By contrast, he carefully laid out the historical evidence showing that austerity programmes have not worked in the past but have led to low growth, social unrest and high levels of unemployment. He argued that the coalition government is not only leaving the UK badly exposed to the coming economic storm but is "undermining the very goals of market stability and deficit reduction, which their policies are designed to achieve". I couldn't agree more.

In a challenge to Osborne, whom he calls a "growth denier", Balls said: "I would like him to point to the precedent, from British economic history, which says that, with slowing growth in our main trading partners and companies deleveraging, it is possible for public-sector retrenchment to stimulate private-sector growth and job creation." There is none. The slower, steadier path to deficit reduction that Balls has proposed is the right path.

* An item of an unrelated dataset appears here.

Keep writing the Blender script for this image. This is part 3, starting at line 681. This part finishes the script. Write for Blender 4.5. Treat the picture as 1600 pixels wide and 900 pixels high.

Then came the revelation that Balls opposed Alistair Darling's plan to halve the deficit in four years, and continues to do so. For many months in this column, I have made clear the dangers of falling back into recession. I have never believed it was appropriate to set out a plan to reduce the deficit by a certain date, principally because of the high levels of uncertainty we face. Economic policy in these circumstances has to be path-dependent. Much rests on the extent to which the world economy slows and whether the banks start lending and firms begin investing and hiring again. Plus, it remains an open question whether consumers will start spending again.


It has to be said that Ed Balls has been excellent in challenging the Tories, driving home his point comparing the government's current policies with those that dragged us into the depression in the 1930s.

Oh - and house prices fell again last month, the first drop in two consecutive months since February 2009.

2 comments:

Fergus said...

"Blanchflower talks Balls" - exactly.

The most likely starting point for any double-dip recession is the US, despite all the QE, etc. pumped in on Obama's watch. Clearly, to an economic powerhouse such as yourself, that does not suggest a policy failure. Perhaps it should.

PoliticalHack said...

I don't claim to be an economic powerhouse. I'm no more qualified than the Chancellor on that score.

No doubt that a US dropping into recession would bode ill for the UK economy, but it looks as though the ConDems are trying to do it for themselves.